The parts of the curve that are currently inverted are between the 3-Year and the 10-year. While those are not traditionally the parts used to predict recessions, they have almost always proceeded the more ‘import’ inversions (the 10y/1y, 10y/3-Month).
However, something strange is currently going on. While the middle of the curve is now slightly inverted, the long-end-to-short-end, the parts typically used for predicting recessions such as the 10y/3-month, are actually steepening, a divergence which hasn’t happened to this extent since at least 1981. It’s anyone’s guess how best to interpret this. Perhaps widening gulf between the 3-month and the 3-year is the market saying that the Fed is going to hike more slowly than otherwise anticipated.

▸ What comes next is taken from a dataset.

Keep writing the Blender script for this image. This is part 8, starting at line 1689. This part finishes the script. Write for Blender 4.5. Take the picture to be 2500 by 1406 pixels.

Yield curve inversions are the best leading indicator of recessions we have. As we’ve noted many times before, the main inversions (10y/1y, 10y/3-month) have proceeded every single recession since the 1950s and only given one false alarm in the 1960s. The current inversions (10y/3y and 10y/7y) have given off one or two more false alarms and typically happen with more lead time.
The average time from an inversion of the 10y/1y is about 12 months. Part of the reason why analysts always end up questioning the yield curve’s predictive power right before every recession is because a bunch of ‘the sky is falling’ articles get written when the yield curve inverts and then, more often then not, nothing dramatic happens for a year or two.